When asked by Senator Carl Levin to elaborate, Panetta declined to say what steps the government might take – amid speculation the US might expand drone strikes to a wider area or even stage an operation similar to the Bin Laden raid. But he said the United States had made clear that it would do whatever is necessary to protect its troops. “You know I haven’t spelled that out for them, but I would be very surprised if they were surprised by what we did to fulfill that commitment,” he said. Panetta said Pakistan needed to take action not only on the Haqqani network but also to cooperate on tracking down prominent extremists identified by Washington and to bolster campaign against militants inside its borders. “Pakistan is jeopardizing its partnership with Washington as well as its regional influence by “choosing to use violent extremism as an instrument of policy,” he said.
Mullen added: “By exporting violence, they have eroded their internal security and their position in the region. They have undermined their international credibility and threatened their economic well-being.” In his final appearance before the Senate committee before his term ends this month as chairman of the US Joint Chiefs of Staff, Mullen defended his efforts to build a dialogue with Pakistan’s military despite mixed results. More than a dozen meetings with army chief General Ashfaq Kayani have proved crucial, he said.“Some may argue I have wasted my time, that Pakistan is no closer to us than before — and may now have drifted even further away. I disagree,” he said. “Indeed, I think we would be in a far tougher situation today, in the wake of the frostiness which fell over us after the bin Laden raid, were it not for the groundwork General Kayani and I had laid — were it not for the fact that we could at least have a conversation about the way ahead, however difficult that conversation might be.”

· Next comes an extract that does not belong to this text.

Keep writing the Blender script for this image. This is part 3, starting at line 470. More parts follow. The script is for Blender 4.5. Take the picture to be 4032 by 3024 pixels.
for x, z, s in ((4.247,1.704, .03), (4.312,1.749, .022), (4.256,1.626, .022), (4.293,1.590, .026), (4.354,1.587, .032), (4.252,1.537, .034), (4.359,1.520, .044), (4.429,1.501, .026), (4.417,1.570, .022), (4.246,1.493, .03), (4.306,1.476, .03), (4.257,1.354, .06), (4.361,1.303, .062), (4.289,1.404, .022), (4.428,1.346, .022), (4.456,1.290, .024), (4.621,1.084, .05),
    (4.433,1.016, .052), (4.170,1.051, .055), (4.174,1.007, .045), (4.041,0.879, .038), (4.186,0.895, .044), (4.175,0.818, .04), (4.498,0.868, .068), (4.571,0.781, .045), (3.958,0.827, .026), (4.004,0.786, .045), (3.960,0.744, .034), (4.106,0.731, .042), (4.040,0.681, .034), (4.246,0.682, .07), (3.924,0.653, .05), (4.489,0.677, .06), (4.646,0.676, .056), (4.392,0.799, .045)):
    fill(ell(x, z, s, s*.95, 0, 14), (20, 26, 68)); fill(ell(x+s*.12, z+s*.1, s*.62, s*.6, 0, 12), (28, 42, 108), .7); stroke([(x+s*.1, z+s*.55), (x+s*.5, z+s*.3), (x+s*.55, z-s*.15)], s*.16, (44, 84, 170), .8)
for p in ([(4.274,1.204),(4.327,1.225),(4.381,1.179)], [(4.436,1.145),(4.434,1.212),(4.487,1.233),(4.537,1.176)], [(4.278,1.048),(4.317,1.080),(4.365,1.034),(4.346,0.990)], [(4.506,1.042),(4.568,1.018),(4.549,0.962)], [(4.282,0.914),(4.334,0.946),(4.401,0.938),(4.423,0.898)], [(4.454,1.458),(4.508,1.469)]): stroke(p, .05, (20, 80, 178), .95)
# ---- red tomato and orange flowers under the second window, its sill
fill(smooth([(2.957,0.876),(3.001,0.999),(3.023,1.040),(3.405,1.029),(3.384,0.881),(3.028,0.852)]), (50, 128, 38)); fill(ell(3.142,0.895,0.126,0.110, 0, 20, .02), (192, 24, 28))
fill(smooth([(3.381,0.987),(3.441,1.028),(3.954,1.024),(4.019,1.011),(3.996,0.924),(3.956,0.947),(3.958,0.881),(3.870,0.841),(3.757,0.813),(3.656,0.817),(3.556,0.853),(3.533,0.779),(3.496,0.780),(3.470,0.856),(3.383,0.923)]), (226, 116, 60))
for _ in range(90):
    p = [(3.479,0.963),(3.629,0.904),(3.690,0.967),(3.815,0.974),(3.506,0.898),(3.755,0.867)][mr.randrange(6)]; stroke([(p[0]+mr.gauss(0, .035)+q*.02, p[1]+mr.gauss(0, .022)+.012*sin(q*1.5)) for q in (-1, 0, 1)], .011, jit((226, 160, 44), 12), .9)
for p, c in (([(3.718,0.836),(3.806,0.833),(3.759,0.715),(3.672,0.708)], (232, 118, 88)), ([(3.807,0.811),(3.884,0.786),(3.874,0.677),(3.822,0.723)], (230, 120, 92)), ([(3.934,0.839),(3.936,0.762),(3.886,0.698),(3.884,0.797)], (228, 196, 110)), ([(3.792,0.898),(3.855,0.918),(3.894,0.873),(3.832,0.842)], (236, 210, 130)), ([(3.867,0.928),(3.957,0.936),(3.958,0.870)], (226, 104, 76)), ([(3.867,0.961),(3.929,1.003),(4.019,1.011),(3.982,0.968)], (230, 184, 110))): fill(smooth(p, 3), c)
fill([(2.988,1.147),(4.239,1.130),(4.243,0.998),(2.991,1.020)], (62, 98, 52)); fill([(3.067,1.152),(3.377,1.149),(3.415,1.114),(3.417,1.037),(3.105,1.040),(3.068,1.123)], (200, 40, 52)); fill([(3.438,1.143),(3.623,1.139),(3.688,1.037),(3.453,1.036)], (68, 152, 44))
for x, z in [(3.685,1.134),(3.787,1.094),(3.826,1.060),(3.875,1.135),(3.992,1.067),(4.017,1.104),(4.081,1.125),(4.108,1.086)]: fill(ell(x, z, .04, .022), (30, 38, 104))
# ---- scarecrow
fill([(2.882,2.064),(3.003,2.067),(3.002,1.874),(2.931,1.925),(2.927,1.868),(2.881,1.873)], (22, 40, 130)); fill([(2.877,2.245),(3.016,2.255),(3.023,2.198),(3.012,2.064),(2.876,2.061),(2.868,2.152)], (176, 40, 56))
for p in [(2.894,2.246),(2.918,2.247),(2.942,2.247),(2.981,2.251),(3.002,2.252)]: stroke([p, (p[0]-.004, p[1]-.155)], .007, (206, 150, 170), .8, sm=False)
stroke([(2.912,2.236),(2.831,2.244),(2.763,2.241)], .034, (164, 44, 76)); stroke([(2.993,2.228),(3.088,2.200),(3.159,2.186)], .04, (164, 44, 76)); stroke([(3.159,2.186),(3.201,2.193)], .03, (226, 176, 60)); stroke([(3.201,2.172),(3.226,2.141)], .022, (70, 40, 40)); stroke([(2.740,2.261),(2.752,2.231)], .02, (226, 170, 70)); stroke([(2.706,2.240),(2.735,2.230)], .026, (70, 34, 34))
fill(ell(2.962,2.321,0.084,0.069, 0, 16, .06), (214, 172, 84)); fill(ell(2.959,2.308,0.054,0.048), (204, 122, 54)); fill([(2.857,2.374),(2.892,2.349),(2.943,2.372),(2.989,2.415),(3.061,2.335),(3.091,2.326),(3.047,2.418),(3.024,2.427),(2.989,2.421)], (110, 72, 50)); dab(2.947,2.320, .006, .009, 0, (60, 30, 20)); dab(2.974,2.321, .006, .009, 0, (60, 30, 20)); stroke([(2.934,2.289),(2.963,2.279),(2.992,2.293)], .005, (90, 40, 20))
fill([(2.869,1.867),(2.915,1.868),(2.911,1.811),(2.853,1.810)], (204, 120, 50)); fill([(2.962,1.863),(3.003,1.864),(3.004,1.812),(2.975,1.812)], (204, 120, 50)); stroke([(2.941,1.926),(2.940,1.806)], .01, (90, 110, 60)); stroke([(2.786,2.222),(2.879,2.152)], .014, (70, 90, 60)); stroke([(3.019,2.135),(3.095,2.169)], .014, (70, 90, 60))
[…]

AID TO PAKISTAN: Meanwhile, the US Senate Appropriations Committee did not specify any amount for economic aid to Pakistan for fiscal 2012, leaving it up to the Obama administration to set the level and notify Congress – or provide nothing at all. “If the administration wants to provide zero, that’d be OK with us,” said Republican Senator Mark Kirk, one of the more vocal critics of Pakistan on the panel. The committee did approve $1 billion for the Pakistan Counter-insurgency Capability Fund, which was created in 2009 to help Pakistan’s military develop counter-insurgency capabilities to fight Islamist militants within its borders.
But the committee voted to make this aid, as well as any economic aid that is provided, conditional on Pakistan’s cooperating with Washington against several militant groups. In addition to the Haqqani network, these groups include al Qaeda and the Quetta Shura. They also include Lashkar-e-Tayyaba, a Punjab-based group blamed for attacks on Mumbai in November 2008. The restrictions were part of a foreign aid bill that the committee approved and sent to the Senate floor. It will have to be reconciled with the House of Representatives, where lawmakers in one subcommittee have voted similar restrictions.
QUETTA SHURA: In a related development, the Wall Street Journal reported that Afghanistan’s intelligence agency believed that the Taliban’s leadership in Pakistan orchestrated the assassination of former president Burhanuddin Rabbani. “The Quetta Shura is involved in this case,” said Shafiqullah Tahiri, spokesman for Afghanistan’s National Directorate of Security. The Taliban have not taken responsibility for the attack and said that it was looking into who was behind Rabbani’s killing. The Taliban’s primary spokesman for Afghanistan couldn’t be reached for comment on Thursday.